No, the greater danger, that affects most of us to a dismaying degree, is that we “see” what we believe, or want to believe – as opposed to believe what we see. Perhaps this defect is harmless enough in some individuals, under some circumstances? Maybe. But certainly dodgy when a trait of large groups, or entire societies. And dangerous when large groups of us daydream about things that matter as much as natural resources, energy, food and fiber, …

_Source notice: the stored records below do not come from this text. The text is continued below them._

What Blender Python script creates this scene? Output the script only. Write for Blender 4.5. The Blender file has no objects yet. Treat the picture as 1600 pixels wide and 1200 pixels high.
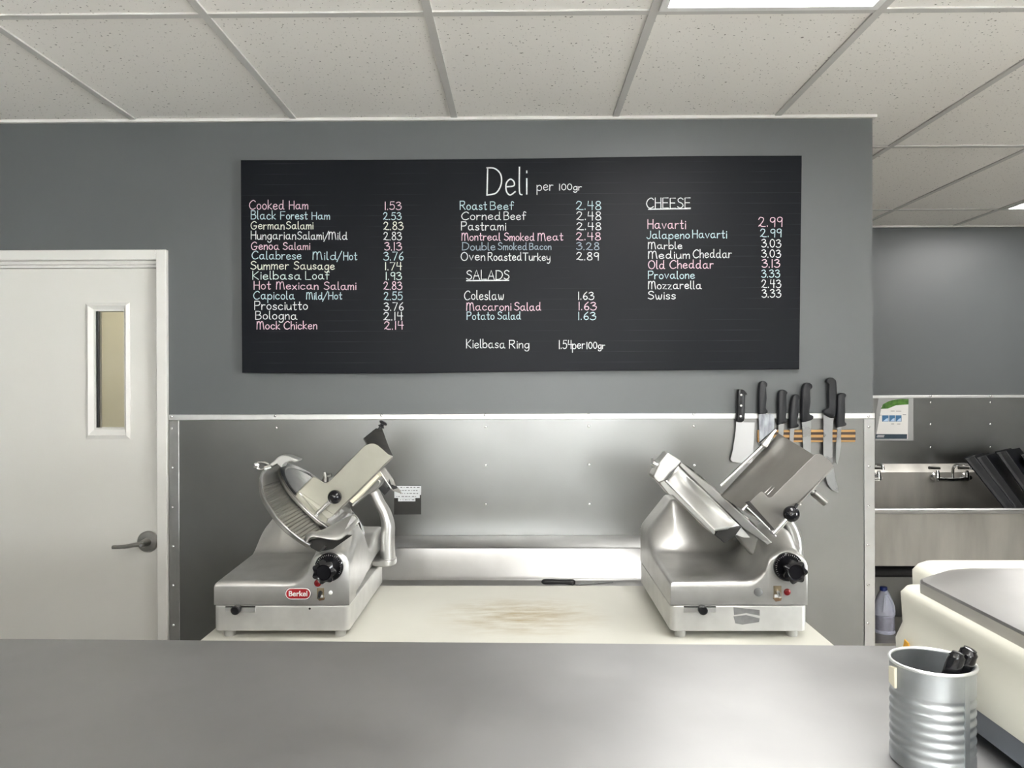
import bpy, bmesh, math, random
from math import pi, sin, cos, radians, sqrt
from mathutils import Vector, Matrix, Euler
random.seed(7)
S = bpy.context.scene
COL = S.collection

# ------------------------------------------------------------------ camera
CAM_E = Euler((pi/2 - radians(.14), .0028, .0100), 'XYZ')
CAM_O = Vector((0, 0, 1.59))
FPX = 1202.0
cam = bpy.data.cameras.new('camera')
cam.sensor_fit = 'HORIZONTAL'; cam.sensor_width = 36; cam.lens = 36*FPX/1600
cam.clip_start = .02
camo = bpy.data.objects.new('camera', cam); COL.objects.link(camo)
camo.location = CAM_O; camo.rotation_euler = CAM_E
S.camera = camo
# ------------------------------------------------------------------ colour management, sky
S.view_settings.view_transform = 'Standard'
S.view_settings.look = 'None'
S.view_settings.gamma = 1.0
S.view_settings.use_curve_mapping = False
S.view_settings.exposure = 1.52
W = bpy.data.worlds.new('sky'); S.world = W; W.use_nodes = True
W.node_tree.nodes['Background'].inputs[0].default_value = (.97, .98, 1, 1)
W.node_tree.nodes['Background'].inputs[1].default_value = 12
LAMP = 5.2           # emission of the ceiling troffers' diffusers

# ------------------------------------------------------------------ geometry helpers
_R = CAM_E.to_matrix()
def ray(px, py): return _R @ Vector(((px-800)/FPX, (600-py)/FPX, -1))
def atY(px, py, Y):
    r = ray(px, py); return CAM_O + r*((Y-CAM_O.y)/r.y)
def atZ(px, py, Z):
    r = ray(px, py); return CAM_O + r*((Z-CAM_O.z)/r.z)
def atP(px, py, n, p):
    r = ray(px, py); return CAM_O + r*(n.dot(p-CAM_O)/n.dot(r))

def box(bm, x0, x1, y0, y1, z0, z1):
    v = [bm.verts.new(p) for p in ((x0,y0,z0),(x1,y0,z0),(x1,y1,z0),(x0,y1,z0),(x0,y0,z1),(x1,y0,z1),(x1,y1,z1),(x0,y1,z1))]
    for f in ((3,2,1,0),(4,5,6,7),(0,1,5,4),(1,2,6,5),(2,3,7,6),(3,0,4,7)): bm.faces.new([v[i] for i in f])
def slab(bm, pts, vec):
    """polygon extruded by vec"""
    vec = Vector(vec)
    a = [bm.verts.new(p) for p in pts]; b = [bm.verts.new(Vector(p)+vec) for p in pts]
    bm.faces.new(a); bm.faces.new(b[::-1]); n = len(a)
    for i in range(n): bm.faces.new((a[i], b[i], b[(i+1) % n], a[(i+1) % n]))
def tube(bm, pts, rad, n=12, flat=1.0, caps=True, up=None):
    """sweep of a round (or flattened) section; rad is one number or a list"""
    pts = [Vector(p) for p in pts]
    if not isinstance(rad, (list, tuple)): rad = [rad]*len(pts)
    rings = []; ref = Vector(up) if up else None
    for i, p in enumerate(pts):
        t = (pts[min(i+1, len(pts)-1)] - pts[max(i-1, 0)]).normalized()
        if ref is None: ref = Vector((0,0,1)) if abs(t.z) < .9 else Vector((0,1,0))
        a = (ref - t*ref.dot(t)).normalized(); b = t.cross(a)
        if not up: ref = a
        rings.append([bm.verts.new(p + a*cos(2*pi*k/n)*rad[i]*flat + b*sin(2*pi*k/n)*rad[i]) for k in range(n)])
    for r0, r1 in zip(rings, rings[1:]):
        for k in range(n): bm.faces.new((r0[k], r0[(k+1) % n], r1[(k+1) % n], r1[k]))
    if caps: bm.faces.new(rings[0][::-1]); bm.faces.new(rings[-1])
def lathe(bm, c, prof, axis=(0,0,1), n=32, lobes=None):
    """prof: list of (radius, height along axis)"""
    c = Vector(c); ax = Vector(axis).normalized()
    q = Vector((0,0,1)).rotation_difference(ax)
    rings = []
    for j, (r, h) in enumerate(prof):
        ring = []
        for k in range(n):
            a = 2*pi*k/n
            rr = r*(lobes(a, j) if lobes else 1)
            ring.append(bm.verts.new(c + q @ Vector((rr*cos(a), rr*sin(a), h))))
        rings.append(ring)
    for r0, r1 in zip(rings, rings[1:]):
        for k in range(n): bm.faces.new((r0[k], r0[(k+1) % n], r1[(k+1) % n], r1[k]))
    bm.faces.new(rings[0][::-1]); bm.faces.new(rings[-1])
def sphere(bm, c, r, seg=20, sc=(1,1,1)):
    m = Matrix.Translation(c) @ Matrix.Diagonal((r*sc[0], r*sc[1], r*sc[2], 1))
    bmesh.ops.create_uvsphere(bm, u_segments=seg, v_segments=max(6, seg//2), radius=1, matrix=m)
def patch(bm, fn, nu, nv):
    g = [[bm.verts.new(fn(i/nu, j/nv)) for j in range(nv+1)] for i in range(nu+1)]
    for i in range(nu):
        for j in range(nv): bm.faces.new((g[i][j], g[i+1][j], g[i+1][j+1], g[i][j+1]))
    return g
def spline(pts, sub=6, closed=False):
    pts = [Vector(p) for p in pts]; n = len(pts); out = []
    rng = range(n) if closed else range(n-1)
    for i in rng:
        if closed: p0, p1, p2, p3 = pts[i-1], pts[i], pts[(i+1) % n], pts[(i+2) % n]
        else: p0, p1, p2, p3 = pts[max(i-1,0)], pts[i], pts[i+1], pts[min(i+2,n-1)]
        for k in range(sub):
            t = k/sub
            out.append(.5*((2*p1)+(-p0+p2)*t+(2*p0-5*p1+4*p2-p3)*t*t+(-p0+3*p1-3*p2+p3)*t**3))
    if not closed: out.append(pts[-1])
    return out
def B(): return bmesh.new()
def sst(x, a, b):
    t = min(1, max(0, (x-a)/(b-a))); return t*t*(3-2*t)

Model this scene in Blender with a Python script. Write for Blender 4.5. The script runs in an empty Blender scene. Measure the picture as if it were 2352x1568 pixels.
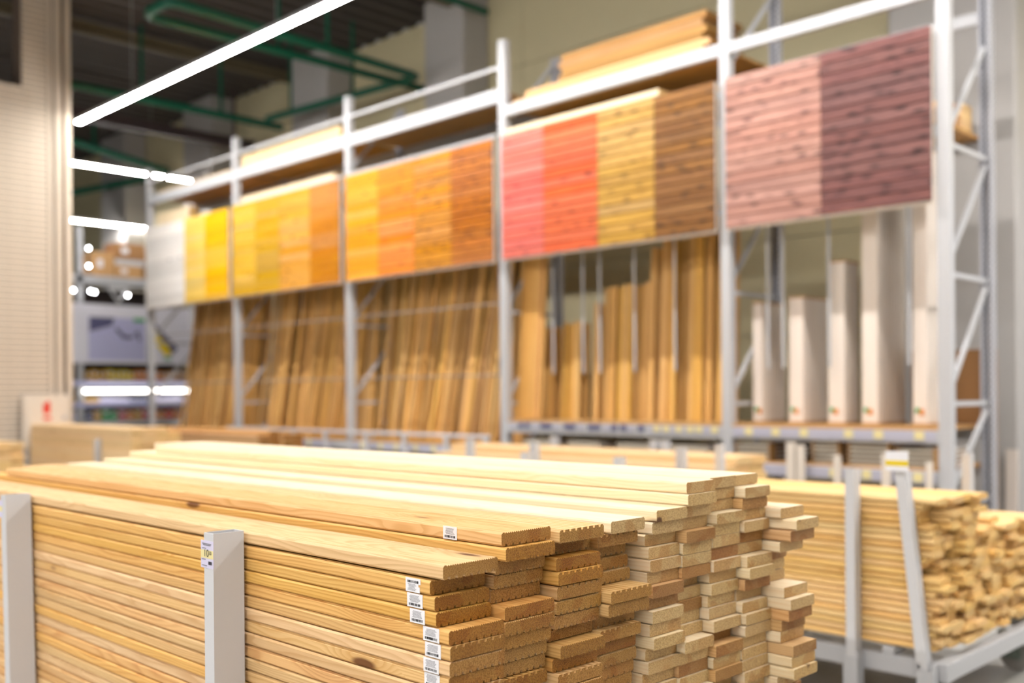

And wistful thinking is pervasive. “I didn’t really overeat at Christmas. I’m actually getting a fair amount of exercise. Even if I stopped smoking I’d still die someday of something else. The house doesn’t quite yet need repainting. My teenagers are behaving erratically but basically everything in their lives is okay. The air in our city is not so bad. Our county water supply contains trace carcinogens, but only a trace – not so bad as in the adjacent county, and they’re not dropping like flies. The city water infrastructure is aging, but it’ll hold together a little while longer. Hurricanes are coming but will not hit my beach house. The federal deficit is growing, but Greece has a worse problem. Deforestation isn’t happening where I live. The planet doesn’t feel any warmer this year than it did last year.”

Studies show that people everywhere – all of us – feel smarter, luckier, in less danger than others around us. It’s not the prescription on our glasses that is the problem. It’s the rose tint.

This is where leadership comes in, doesn’t it? It’s not just about vision. It’s about being unflinching in the face of that vision. Having the courage to change behavior to conform with the reality before us, and through example, encouraging those around us to do the same.

Hallucinating/on drugs. This is wistful thinking on steroids (so to speak). Wistful thinking after years of practice. As reality gets more intrusive, harder to ignore, we look for help, for escape. We can find it in many ways: through drugs, to be sure, but just as readily through distractions and absorptions. Escape to a virtual world. Myopic attention to day-to-day work to the exclusion of the longer-term.

There’s one category on the scale we saved for last:

Looking beneath the surface. Here is where leadership can truly shine. As a goal, 20/20 doesn’t go nearly far enough. On the surface, a lot of world challenges seem insurmountable. Not so! They’ll yield to the combination of a little more analysis and local action. Successful leaders have the ability to see the real world in that way.

And you can too! This is a skill which you can develop through conscious practice.

And on the surface, a lot of people seem ordinary. Again, not so! Each of us is extraordinary and has unique skills and abilities to bring to bear on the world’s ills. We just need a chance – we need a leader or leaders who visualize our potential.

Stephen Covey recognized this. In his book The 8th Habit: From Effectiveness to Greatness, he states, “Leadership is communicating to people their worth and potential so clearly that they come to see it in themselves.”

Again, you can develop your perceptiveness about the value of others. And in so doing you can improve their vision; specifically, their self-image and self-worth. Think about it! Work on it! You, and others, will be glad you did.

So, as emphasized in the December 23 post, vision is about being able to see more realistically, not less.

Do you think this concern about vision is new?

Actually, it’s as old as the hills. It obsessed the ancient Hebrews. In fact, it inspired a proverb which they held dear, and which we all frequently quote today:

“Where there is no vision, the people perish…” Proverbs 29:18 KJV

Hmm. But wait a minute. There’s more. The proverb goes on “…but he that keepeth the law, happy is he.” The New International Version is a little more accessible to modern ears and brains: “Where there is no revelation, the people cast off restraint, but blessed is he who keeps the law.”

This proverb, housed as it is in the Old Testament, obviously speaks to the importance of keeping God’s law. Can it carry over to the context of Living on the Real World?

You bet. Rephrase it in the following way…

“where people either don’t know or misconstrue the laws of nature, when they don’t know how the real world works, they:

–         use Earth’s resources thoughtlessly,

–         give no priority to environmental protection, and

–         pay no heed to the risks posed by earthquakes, storms and other hazards.

That is, they cast off restraint.

They’ll be happier, though, and happier for longer, if they trouble themselves to learn how the natural world works, and if they then live more realistically – that is, responsibly and sustainably.”